[Entries taken from a collection]
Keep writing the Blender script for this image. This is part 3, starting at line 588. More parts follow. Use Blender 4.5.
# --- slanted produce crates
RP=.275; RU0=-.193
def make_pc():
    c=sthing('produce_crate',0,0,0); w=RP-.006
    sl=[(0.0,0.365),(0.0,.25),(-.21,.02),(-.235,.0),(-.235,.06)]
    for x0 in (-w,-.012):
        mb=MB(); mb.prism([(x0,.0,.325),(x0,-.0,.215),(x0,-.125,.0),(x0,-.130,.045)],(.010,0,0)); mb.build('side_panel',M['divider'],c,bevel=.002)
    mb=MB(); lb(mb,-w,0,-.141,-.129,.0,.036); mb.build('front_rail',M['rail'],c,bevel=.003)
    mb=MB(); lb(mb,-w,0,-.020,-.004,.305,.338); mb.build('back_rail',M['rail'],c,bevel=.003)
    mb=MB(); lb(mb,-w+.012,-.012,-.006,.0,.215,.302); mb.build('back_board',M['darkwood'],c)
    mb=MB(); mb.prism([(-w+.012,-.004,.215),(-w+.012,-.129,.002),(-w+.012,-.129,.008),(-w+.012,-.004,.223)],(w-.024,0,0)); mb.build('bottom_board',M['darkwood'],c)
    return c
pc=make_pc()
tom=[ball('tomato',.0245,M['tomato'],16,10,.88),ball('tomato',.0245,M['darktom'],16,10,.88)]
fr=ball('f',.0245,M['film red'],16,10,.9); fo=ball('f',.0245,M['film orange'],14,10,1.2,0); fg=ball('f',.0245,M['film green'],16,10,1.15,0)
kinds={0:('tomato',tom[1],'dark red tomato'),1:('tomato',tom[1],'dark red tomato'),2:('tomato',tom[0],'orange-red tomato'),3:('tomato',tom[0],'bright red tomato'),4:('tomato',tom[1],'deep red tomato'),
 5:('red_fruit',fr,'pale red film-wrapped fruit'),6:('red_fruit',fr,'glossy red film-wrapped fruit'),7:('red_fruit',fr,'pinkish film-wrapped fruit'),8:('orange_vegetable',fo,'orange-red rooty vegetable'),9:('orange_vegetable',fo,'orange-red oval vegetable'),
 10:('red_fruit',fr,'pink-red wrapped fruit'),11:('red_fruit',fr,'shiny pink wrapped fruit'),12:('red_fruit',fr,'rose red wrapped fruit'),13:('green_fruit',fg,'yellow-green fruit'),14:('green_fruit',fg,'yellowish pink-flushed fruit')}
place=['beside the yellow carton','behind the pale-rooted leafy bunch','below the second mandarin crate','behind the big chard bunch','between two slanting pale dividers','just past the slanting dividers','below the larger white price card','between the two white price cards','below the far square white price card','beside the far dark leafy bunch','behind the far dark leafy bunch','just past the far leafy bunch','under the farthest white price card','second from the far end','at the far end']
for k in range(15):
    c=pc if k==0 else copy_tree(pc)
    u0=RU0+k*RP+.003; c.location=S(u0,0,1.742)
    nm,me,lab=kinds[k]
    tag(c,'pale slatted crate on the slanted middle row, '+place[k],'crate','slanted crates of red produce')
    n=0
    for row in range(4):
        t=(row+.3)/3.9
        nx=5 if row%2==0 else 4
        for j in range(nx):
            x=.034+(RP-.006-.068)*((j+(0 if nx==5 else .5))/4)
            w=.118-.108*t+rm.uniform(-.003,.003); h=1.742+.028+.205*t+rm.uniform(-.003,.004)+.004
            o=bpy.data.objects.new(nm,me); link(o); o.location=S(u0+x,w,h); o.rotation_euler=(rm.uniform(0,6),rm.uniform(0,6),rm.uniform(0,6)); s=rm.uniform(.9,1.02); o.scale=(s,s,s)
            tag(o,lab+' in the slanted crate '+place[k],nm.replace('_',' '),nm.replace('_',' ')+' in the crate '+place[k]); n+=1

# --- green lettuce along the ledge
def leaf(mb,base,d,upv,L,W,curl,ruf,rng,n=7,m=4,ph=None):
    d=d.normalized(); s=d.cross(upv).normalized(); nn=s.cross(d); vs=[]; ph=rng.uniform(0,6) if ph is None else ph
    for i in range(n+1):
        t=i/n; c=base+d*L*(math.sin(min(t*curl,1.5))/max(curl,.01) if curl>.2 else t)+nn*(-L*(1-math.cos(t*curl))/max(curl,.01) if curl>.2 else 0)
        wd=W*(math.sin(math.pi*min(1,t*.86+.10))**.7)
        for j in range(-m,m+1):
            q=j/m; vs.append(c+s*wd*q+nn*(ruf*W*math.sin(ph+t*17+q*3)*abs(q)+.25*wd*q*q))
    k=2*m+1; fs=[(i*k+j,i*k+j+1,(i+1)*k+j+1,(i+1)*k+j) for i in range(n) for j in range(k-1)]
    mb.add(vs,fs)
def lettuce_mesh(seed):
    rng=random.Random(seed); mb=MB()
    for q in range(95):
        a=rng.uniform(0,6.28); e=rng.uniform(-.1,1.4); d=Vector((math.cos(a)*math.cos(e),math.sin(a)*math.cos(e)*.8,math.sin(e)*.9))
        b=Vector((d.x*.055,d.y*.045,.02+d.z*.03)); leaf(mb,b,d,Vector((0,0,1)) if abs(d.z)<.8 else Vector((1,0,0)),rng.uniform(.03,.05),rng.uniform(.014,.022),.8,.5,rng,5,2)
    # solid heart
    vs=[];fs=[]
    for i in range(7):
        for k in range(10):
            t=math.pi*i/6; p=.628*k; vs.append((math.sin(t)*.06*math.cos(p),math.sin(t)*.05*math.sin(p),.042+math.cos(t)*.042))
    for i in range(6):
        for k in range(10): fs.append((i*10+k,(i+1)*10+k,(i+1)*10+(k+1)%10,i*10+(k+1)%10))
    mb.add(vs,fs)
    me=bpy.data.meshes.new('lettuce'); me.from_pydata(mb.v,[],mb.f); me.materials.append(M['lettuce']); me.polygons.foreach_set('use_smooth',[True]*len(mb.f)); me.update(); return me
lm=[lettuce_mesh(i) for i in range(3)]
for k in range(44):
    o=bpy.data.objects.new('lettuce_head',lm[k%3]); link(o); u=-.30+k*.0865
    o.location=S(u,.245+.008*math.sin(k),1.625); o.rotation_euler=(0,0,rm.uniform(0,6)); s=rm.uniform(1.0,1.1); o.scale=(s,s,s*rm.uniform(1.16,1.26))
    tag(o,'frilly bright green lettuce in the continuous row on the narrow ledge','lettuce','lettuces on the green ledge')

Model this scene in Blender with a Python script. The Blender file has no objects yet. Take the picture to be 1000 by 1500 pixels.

§ TASK
Reproduce each record shown above without altering a single word.

§ REPLY
Keep writing the Blender script for this image. This is part 3, starting at line 588. More parts follow. Use Blender 4.5.
# --- slanted produce crates
RP=.275; RU0=-.193
def make_pc():
    c=sthing('produce_crate',0,0,0); w=RP-.006
    sl=[(0.0,0.365),(0.0,.25),(-.21,.02),(-.235,.0),(-.235,.06)]
    for x0 in (-w,-.012):
        mb=MB(); mb.prism([(x0,.0,.325),(x0,-.0,.215),(x0,-.125,.0),(x0,-.130,.045)],(.010,0,0)); mb.build('side_panel',M['divider'],c,bevel=.002)
    mb=MB(); lb(mb,-w,0,-.141,-.129,.0,.036); mb.build('front_rail',M['rail'],c,bevel=.003)
    mb=MB(); lb(mb,-w,0,-.020,-.004,.305,.338); mb.build('back_rail',M['rail'],c,bevel=.003)
    mb=MB(); lb(mb,-w+.012,-.012,-.006,.0,.215,.302); mb.build('back_board',M['darkwood'],c)
    mb=MB(); mb.prism([(-w+.012,-.004,.215),(-w+.012,-.129,.002),(-w+.012,-.129,.008),(-w+.012,-.004,.223)],(w-.024,0,0)); mb.build('bottom_board',M['darkwood'],c)
    return c
pc=make_pc()
tom=[ball('tomato',.0245,M['tomato'],16,10,.88),ball('tomato',.0245,M['darktom'],16,10,.88)]
fr=ball('f',.0245,M['film red'],16,10,.9); fo=ball('f',.0245,M['film orange'],14,10,1.2,0); fg=ball('f',.0245,M['film green'],16,10,1.15,0)
kinds={0:('tomato',tom[1],'dark red tomato'),1:('tomato',tom[1],'dark red tomato'),2:('tomato',tom[0],'orange-red tomato'),3:('tomato',tom[0],'bright red tomato'),4:('tomato',tom[1],'deep red tomato'),
 5:('red_fruit',fr,'pale red film-wrapped fruit'),6:('red_fruit',fr,'glossy red film-wrapped fruit'),7:('red_fruit',fr,'pinkish film-wrapped fruit'),8:('orange_vegetable',fo,'orange-red rooty vegetable'),9:('orange_vegetable',fo,'orange-red oval vegetable'),
 10:('red_fruit',fr,'pink-red wrapped fruit'),11:('red_fruit',fr,'shiny pink wrapped fruit'),12:('red_fruit',fr,'rose red wrapped fruit'),13:('green_fruit',fg,'yellow-green fruit'),14:('green_fruit',fg,'yellowish pink-flushed fruit')}
place=['beside the yellow carton','behind the pale-rooted leafy bunch','below the second mandarin crate','behind the big chard bunch','between two slanting pale dividers','just past the slanting dividers','below the larger white price card','between the two white price cards','below the far square white price card','beside the far dark leafy bunch','behind the far dark leafy bunch','just past the far leafy bunch','under the farthest white price card','second from the far end','at the far end']
for k in range(15):
    c=pc if k==0 else copy_tree(pc)
    u0=RU0+k*RP+.003; c.location=S(u0,0,1.742)
    nm,me,lab=kinds[k]
    tag(c,'pale slatted crate on the slanted middle row, '+place[k],'crate','slanted crates of red produce')
    n=0
    for row in range(4):
        t=(row+.3)/3.9
        nx=5 if row%2==0 else 4
        for j in range(nx):
            x=.034+(RP-.006-.068)*((j+(0 if nx==5 else .5))/4)
            w=.118-.108*t+rm.uniform(-.003,.003); h=1.742+.028+.205*t+rm.uniform(-.003,.004)+.004
            o=bpy.data.objects.new(nm,me); link(o); o.location=S(u0+x,w,h); o.rotation_euler=(rm.uniform(0,6),rm.uniform(0,6),rm.uniform(0,6)); s=rm.uniform(.9,1.02); o.scale=(s,s,s)
            tag(o,lab+' in the slanted crate '+place[k],nm.replace('_',' '),nm.replace('_',' ')+' in the crate '+place[k]); n+=1

# --- green lettuce along the ledge
def leaf(mb,base,d,upv,L,W,curl,ruf,rng,n=7,m=4,ph=None):
    d=d.normalized(); s=d.cross(upv).normalized(); nn=s.cross(d); vs=[]; ph=rng.uniform(0,6) if ph is None else ph
    for i in range(n+1):
        t=i/n; c=base+d*L*(math.sin(min(t*curl,1.5))/max(curl,.01) if curl>.2 else t)+nn*(-L*(1-math.cos(t*curl))/max(curl,.01) if curl>.2 else 0)
        wd=W*(math.sin(math.pi*min(1,t*.86+.10))**.7)
        for j in range(-m,m+1):
            q=j/m; vs.append(c+s*wd*q+nn*(ruf*W*math.sin(ph+t*17+q*3)*abs(q)+.25*wd*q*q))
    k=2*m+1; fs=[(i*k+j,i*k+j+1,(i+1)*k+j+1,(i+1)*k+j) for i in range(n) for j in range(k-1)]
    mb.add(vs,fs)
def lettuce_mesh(seed):
    rng=random.Random(seed); mb=MB()
    for q in range(95):
        a=rng.uniform(0,6.28); e=rng.uniform(-.1,1.4); d=Vector((math.cos(a)*math.cos(e),math.sin(a)*math.cos(e)*.8,math.sin(e)*.9))
        b=Vector((d.x*.055,d.y*.045,.02+d.z*.03)); leaf(mb,b,d,Vector((0,0,1)) if abs(d.z)<.8 else Vector((1,0,0)),rng.uniform(.03,.05),rng.uniform(.014,.022),.8,.5,rng,5,2)
    # solid heart
    vs=[];fs=[]
    for i in range(7):
        for k in range(10):
            t=math.pi*i/6; p=.628*k; vs.append((math.sin(t)*.06*math.cos(p),math.sin(t)*.05*math.sin(p),.042+math.cos(t)*.042))
    for i in range(6):
        for k in range(10): fs.append((i*10+k,(i+1)*10+k,(i+1)*10+(k+1)%10,i*10+(k+1)%10))
    mb.add(vs,fs)
    me=bpy.data.meshes.new('lettuce'); me.from_pydata(mb.v,[],mb.f); me.materials.append(M['lettuce']); me.polygons.foreach_set('use_smooth',[True]*len(mb.f)); me.update(); return me
lm=[lettuce_mesh(i) for i in range(3)]
for k in range(44):
    o=bpy.data.objects.new('lettuce_head',lm[k%3]); link(o); u=-.30+k*.0865
    o.location=S(u,.245+.008*math.sin(k),1.625); o.rotation_euler=(0,0,rm.uniform(0,6)); s=rm.uniform(1.0,1.1); o.scale=(s,s,s*rm.uniform(1.16,1.26))
    tag(o,'frilly bright green lettuce in the continuous row on the narrow ledge','lettuce','lettuces on the green ledge')

Model this scene in Blender with a Python script. The Blender file has no objects yet. Take the picture to be 1000 by 1500 pixels.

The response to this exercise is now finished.